(WHAT THE TASK REQUIRES): Scan the records and identify every line in which the string "picture" occurs, then return those lines.

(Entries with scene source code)
··········
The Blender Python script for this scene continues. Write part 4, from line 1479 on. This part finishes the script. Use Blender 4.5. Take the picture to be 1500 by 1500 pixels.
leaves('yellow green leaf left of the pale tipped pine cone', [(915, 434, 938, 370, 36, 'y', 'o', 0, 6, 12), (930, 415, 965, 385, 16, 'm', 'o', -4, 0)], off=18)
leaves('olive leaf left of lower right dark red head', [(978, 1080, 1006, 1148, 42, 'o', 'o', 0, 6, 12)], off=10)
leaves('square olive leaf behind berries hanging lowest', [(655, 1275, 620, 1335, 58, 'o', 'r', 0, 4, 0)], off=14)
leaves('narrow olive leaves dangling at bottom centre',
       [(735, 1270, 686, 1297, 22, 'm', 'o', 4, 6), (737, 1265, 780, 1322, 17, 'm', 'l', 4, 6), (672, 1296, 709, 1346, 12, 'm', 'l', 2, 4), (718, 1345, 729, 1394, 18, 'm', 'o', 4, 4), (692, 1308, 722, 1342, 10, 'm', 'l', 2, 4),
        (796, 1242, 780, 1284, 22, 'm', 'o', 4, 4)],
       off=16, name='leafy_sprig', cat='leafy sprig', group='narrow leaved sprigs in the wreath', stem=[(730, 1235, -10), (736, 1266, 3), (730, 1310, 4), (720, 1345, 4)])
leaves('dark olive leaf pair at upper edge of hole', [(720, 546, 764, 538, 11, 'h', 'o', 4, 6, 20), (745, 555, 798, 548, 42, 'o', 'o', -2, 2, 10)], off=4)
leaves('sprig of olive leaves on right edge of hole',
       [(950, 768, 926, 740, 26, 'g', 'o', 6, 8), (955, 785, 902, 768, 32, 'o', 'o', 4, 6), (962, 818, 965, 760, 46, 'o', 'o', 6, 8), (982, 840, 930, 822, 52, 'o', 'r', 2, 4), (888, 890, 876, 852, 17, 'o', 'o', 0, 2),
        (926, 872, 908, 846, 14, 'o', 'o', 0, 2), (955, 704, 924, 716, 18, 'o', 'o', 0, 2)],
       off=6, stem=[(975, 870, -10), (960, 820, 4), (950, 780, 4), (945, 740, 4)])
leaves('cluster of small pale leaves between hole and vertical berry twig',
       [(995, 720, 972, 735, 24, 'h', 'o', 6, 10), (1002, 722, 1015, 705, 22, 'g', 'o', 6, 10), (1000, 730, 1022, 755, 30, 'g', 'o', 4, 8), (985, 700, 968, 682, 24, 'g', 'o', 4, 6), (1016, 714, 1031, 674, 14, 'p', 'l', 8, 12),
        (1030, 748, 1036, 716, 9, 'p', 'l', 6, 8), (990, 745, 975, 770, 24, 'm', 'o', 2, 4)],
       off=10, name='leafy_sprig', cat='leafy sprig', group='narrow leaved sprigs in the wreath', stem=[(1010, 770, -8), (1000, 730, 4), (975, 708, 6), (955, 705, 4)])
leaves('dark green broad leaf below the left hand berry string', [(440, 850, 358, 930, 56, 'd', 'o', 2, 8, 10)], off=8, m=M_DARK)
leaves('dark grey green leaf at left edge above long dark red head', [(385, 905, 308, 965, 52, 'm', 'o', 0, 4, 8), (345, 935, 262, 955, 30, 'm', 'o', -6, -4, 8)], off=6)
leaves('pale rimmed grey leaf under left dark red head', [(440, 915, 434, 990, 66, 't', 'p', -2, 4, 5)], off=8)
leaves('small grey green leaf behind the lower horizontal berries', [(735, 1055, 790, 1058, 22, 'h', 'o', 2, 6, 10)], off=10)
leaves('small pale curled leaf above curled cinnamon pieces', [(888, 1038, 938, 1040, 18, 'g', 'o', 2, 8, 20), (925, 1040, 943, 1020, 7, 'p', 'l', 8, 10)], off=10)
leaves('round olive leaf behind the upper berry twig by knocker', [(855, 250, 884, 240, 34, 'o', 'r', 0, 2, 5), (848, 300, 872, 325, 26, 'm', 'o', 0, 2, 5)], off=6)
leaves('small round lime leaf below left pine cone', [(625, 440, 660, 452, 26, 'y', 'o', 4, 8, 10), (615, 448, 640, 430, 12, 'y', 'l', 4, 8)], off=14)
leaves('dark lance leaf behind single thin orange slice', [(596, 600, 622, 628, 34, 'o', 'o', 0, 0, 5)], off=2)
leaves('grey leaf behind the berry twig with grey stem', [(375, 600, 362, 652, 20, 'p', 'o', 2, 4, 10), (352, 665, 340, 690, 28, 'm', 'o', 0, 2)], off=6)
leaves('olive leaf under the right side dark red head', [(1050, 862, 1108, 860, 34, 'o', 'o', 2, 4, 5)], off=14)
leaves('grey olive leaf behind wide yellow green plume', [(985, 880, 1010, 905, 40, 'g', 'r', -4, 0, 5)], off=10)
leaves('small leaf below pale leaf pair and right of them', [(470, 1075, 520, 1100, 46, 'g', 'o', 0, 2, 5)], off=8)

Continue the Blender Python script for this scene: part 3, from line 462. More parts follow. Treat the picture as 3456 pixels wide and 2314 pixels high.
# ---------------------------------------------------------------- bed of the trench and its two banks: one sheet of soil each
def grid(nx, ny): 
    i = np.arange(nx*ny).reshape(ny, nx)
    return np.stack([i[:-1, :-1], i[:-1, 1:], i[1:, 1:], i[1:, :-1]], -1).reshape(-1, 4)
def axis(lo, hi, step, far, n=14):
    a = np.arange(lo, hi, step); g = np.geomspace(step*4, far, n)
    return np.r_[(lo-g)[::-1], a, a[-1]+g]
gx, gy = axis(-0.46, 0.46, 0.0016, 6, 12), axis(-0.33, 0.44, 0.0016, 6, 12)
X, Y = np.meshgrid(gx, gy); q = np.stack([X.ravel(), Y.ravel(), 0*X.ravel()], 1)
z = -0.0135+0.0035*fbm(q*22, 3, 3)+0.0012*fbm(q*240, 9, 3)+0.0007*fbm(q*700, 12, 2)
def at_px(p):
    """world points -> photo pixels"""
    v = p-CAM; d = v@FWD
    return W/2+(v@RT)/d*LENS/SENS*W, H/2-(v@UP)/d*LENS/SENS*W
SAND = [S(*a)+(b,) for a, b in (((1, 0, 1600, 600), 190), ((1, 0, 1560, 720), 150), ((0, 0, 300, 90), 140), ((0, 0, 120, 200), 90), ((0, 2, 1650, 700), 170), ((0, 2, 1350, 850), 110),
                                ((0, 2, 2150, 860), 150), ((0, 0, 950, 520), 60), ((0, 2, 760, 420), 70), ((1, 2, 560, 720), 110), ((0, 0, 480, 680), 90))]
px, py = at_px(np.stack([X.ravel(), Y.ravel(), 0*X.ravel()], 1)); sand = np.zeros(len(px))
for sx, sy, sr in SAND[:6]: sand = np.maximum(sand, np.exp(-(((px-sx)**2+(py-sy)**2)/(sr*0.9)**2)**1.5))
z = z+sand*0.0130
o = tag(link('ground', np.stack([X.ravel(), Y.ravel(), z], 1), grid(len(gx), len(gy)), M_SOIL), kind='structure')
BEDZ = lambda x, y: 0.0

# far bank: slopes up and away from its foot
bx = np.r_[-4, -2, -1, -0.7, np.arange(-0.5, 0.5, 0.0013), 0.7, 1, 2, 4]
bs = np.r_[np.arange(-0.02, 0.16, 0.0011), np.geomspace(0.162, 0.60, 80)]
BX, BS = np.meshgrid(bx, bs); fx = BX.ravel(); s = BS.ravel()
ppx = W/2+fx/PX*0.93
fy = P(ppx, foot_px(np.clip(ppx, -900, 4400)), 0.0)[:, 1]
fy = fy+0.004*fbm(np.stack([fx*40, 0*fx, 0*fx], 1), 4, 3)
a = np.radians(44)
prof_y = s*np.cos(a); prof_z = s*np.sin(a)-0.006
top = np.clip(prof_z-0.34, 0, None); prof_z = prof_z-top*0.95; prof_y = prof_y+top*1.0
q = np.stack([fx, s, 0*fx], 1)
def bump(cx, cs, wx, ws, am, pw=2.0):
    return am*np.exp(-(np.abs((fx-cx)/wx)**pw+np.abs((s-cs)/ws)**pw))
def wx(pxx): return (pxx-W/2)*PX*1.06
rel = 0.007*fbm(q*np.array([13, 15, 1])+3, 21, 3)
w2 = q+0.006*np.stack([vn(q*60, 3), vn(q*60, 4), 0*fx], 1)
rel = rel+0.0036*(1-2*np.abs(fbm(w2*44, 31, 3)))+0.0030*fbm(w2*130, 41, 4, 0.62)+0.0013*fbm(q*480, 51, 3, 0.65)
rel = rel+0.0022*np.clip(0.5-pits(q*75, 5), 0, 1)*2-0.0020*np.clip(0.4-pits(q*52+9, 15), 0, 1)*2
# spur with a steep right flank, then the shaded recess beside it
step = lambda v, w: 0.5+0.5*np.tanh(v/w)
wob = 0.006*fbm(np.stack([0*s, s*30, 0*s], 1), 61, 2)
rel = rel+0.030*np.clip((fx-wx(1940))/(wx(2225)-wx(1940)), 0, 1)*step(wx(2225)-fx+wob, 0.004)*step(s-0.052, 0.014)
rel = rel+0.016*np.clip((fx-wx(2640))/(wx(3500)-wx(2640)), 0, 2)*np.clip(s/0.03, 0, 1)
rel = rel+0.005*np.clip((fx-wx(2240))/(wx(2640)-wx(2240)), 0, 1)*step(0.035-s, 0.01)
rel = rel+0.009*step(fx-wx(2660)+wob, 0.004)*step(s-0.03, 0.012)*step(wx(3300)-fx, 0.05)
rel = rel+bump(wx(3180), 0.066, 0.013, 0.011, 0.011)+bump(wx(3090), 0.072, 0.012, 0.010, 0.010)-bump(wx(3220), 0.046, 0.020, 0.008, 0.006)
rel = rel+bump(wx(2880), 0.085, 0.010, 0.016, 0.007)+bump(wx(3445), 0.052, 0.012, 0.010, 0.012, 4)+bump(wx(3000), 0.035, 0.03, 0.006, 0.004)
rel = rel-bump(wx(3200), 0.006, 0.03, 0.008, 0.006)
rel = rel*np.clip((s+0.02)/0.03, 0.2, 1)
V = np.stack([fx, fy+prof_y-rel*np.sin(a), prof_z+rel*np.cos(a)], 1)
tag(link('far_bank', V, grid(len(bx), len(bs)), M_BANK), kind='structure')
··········
(TASK ANSWER):
The Blender Python script for this scene continues. Write part 4, from line 1479 on. This part finishes the script. Use Blender 4.5. Take the picture to be 1500 by 1500 pixels.
Continue the Blender Python script for this scene: part 3, from line 462. More parts follow. Treat the picture as 3456 pixels wide and 2314 pixels high.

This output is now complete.